2.7 The Tribunal accepted the assessee's cash-flow explanation supported by bank statements, cash book, and summary of withdrawals and deposits showing a pattern of withdrawal and redeposit from the assessee's own accounts, and found no material to suggest that the withdrawn cash was utilized elsewhere.
2.8 Relying on coordinate bench decisions, the Tribunal reiterated that where (i) cash withdrawals from bank are evidenced and (ii) there is no adverse material to show that such cash has been spent or invested elsewhere, the assessee is entitled to the benefit of treating subsequent cash deposits as redeposit of the same cash, and section 69A cannot be invoked.
2.9 Specifically, the Tribunal referred to decisions holding that (a) cash-flow/cash-summary demonstrating inflow and outflow and sufficiency of cash balance justifies treating deposits as redeposit of earlier withdrawals, and (b) there is no legal bar on an assessee keeping cash in hand, and mere absence of explanation as to "why" cash was withdrawn or "why" it was kept in hand cannot, in the absence of contrary evidence, be a ground to reject a withdrawal-redeposit explanation.
Conclusions
2.10 The Tribunal concluded that the assessee had duly explained the source of the cash deposits in both bank accounts as arising from own cash withdrawals and cash in hand, supported by contemporaneous records.
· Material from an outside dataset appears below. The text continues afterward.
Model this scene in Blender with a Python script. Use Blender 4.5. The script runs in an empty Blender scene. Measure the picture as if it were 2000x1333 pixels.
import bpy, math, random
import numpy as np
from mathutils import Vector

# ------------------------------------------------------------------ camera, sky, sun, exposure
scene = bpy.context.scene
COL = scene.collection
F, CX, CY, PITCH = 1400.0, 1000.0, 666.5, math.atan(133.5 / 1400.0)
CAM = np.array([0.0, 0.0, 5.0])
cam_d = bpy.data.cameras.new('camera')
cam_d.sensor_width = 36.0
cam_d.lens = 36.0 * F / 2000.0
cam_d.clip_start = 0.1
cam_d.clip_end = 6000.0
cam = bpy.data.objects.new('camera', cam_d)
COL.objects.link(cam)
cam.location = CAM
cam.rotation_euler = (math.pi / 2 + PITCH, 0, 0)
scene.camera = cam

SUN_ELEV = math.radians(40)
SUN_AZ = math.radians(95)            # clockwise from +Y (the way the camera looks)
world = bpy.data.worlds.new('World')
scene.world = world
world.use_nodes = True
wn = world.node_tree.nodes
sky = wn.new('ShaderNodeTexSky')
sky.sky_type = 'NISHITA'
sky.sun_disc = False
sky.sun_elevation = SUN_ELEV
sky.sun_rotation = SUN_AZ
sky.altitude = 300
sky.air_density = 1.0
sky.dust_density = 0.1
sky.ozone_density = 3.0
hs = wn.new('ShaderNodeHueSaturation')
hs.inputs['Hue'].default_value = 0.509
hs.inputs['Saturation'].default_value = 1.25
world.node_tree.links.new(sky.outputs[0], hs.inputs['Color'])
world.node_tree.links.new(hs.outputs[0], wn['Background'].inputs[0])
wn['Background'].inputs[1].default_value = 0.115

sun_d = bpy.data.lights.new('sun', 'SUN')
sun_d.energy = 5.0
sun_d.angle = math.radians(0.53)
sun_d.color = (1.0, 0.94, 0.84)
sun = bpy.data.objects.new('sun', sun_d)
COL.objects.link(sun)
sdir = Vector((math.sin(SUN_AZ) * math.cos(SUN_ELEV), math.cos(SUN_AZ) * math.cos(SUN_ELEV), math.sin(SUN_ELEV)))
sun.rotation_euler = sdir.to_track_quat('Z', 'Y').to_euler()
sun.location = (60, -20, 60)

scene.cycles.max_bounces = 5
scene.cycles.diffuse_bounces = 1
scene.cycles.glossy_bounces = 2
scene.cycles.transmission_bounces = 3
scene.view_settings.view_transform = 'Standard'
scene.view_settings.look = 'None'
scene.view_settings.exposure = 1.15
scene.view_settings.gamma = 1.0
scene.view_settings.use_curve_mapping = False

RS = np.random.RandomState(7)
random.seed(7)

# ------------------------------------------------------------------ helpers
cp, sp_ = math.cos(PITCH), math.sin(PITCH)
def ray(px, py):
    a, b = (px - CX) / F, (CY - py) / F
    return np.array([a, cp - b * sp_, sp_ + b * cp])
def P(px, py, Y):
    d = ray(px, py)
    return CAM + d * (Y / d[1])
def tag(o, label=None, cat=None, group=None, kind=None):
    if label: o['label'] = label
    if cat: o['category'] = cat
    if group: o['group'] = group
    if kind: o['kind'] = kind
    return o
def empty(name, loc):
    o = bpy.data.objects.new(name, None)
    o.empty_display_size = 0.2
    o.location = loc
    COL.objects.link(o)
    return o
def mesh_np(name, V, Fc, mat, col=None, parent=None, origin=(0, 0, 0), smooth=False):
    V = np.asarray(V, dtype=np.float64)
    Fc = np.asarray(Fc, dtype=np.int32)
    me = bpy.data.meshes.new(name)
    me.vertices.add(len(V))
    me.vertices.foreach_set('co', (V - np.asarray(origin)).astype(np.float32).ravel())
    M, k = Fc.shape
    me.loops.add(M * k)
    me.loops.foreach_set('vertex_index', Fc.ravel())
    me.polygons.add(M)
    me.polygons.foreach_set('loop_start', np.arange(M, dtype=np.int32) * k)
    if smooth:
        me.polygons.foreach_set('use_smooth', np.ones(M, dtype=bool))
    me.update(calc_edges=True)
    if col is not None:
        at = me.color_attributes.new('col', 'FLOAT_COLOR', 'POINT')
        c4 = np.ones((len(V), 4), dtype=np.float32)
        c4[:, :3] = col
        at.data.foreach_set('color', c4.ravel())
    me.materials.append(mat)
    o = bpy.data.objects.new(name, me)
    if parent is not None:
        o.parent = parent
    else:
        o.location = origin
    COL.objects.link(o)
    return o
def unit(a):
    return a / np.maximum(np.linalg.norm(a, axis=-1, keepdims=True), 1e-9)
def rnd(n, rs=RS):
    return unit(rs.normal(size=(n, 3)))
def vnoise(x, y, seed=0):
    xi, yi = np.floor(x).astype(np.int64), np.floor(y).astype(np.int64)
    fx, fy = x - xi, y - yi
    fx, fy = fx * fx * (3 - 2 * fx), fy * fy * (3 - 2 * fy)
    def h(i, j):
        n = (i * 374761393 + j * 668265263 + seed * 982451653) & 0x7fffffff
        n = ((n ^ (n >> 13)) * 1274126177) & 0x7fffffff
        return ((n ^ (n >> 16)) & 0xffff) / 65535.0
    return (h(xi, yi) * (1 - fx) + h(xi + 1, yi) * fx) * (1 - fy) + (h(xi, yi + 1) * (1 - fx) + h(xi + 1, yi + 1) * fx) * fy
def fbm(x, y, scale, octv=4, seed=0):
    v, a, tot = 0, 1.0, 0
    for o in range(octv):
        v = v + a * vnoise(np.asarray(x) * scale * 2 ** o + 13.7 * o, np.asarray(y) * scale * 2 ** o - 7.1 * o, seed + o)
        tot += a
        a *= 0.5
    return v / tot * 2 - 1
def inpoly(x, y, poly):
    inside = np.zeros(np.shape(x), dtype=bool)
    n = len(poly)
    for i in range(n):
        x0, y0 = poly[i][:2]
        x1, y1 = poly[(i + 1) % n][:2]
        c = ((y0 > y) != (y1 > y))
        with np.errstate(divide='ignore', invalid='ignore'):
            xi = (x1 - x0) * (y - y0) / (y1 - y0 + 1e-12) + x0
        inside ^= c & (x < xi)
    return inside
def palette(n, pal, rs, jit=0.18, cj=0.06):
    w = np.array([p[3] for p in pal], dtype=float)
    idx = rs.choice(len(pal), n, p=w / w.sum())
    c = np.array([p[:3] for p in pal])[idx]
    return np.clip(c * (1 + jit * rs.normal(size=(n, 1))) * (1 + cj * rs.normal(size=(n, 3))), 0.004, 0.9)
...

2.11 The approach of the appellate authority in rejecting the remand report and confirming the addition, despite the Assessing Officer in remand having accepted the explanation and there being no material showing alternative utilization of the withdrawn cash, was held to be unsustainable.
2.12 The order of the appellate authority confirming the section 69A addition was set aside, and the Assessing Officer was directed to delete the entire addition on account of cash deposits.